All this is to say, the methods and desired outcomes may be different, but the results are the same—public schools that are designed to educate every child, in an environment that neither advantages nor restricts the expression of particular religious (or non-religious) viewpoints, have been under attack for some time now. The Supreme Court, a third of which was appointed by Trump and another third that is inclined to overlook the Establishment Clause, appears poised to launch the final assault.

As Good Faith Media reported recently, public school defenders earned a small but significant victory when the court upheld an Oklahoma Supreme Court decision on taxpayer-funded religious charter schools. However, that was likely only a technical victory, as Amy Coney Barrett recused herself from the case.

In 2022, the court drastically reshaped the landscape of religion in public schools when it sided with a Washington state football coach, who had been fired for leading his team in post-game prayers. The court determined that Joseph Kennedy’s termination was a violation of his First Amendment rights of free speech, and that the prayers didn’t violate the Establishment Clause, as they were “voluntary.”

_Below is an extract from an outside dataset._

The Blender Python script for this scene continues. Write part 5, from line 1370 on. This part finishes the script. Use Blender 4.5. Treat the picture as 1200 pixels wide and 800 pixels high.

Of course, anyone who has spent time in a predominantly Christian small community, especially one that loves football, knows the squishy nature of the term “voluntary.”

Additionally, in 2022, the court also sided with a Maine family, allowing them to use public funds for their child to attend religious schools. These decisions have emboldened efforts in states to advance sectarian religious education in public schools.

In Oklahoma, State School Superintendent Ryan Walters is seeking to require classes to teach the Bible, and has requested state funding to do so.

Texas, following the lead of Louisiana, is on its way to requiring classrooms to display the Ten Commandments. The Beatitudes and other religious texts are optional, of course. Other states are following suit. 

Along with these developments, legalized school segregation may also be back on the table.

Axios recently reported that the Trump administration has signaled its desire to put an end to federal programs put in place over the decades that forced non-compliant school districts to abide by the 1954 Brown decision. Some of these programs have included transfer rules that open enrollment up to students outside school districts’ traditional zoning lines. As with other initiatives, the administration is citing “DEI” and “white discrimination” as its reasoning.

These cases will likely make their way to the Supreme Court at some point before the end of the Trump administration. Their outcomes could reintroduce Jim Crow-era enrollment policies.

They could also shut the door on the First Amendment principles that protect religious and non-religious students from discrimination, and open the door for Christian-supremacists to finally “conquer the education mountain.”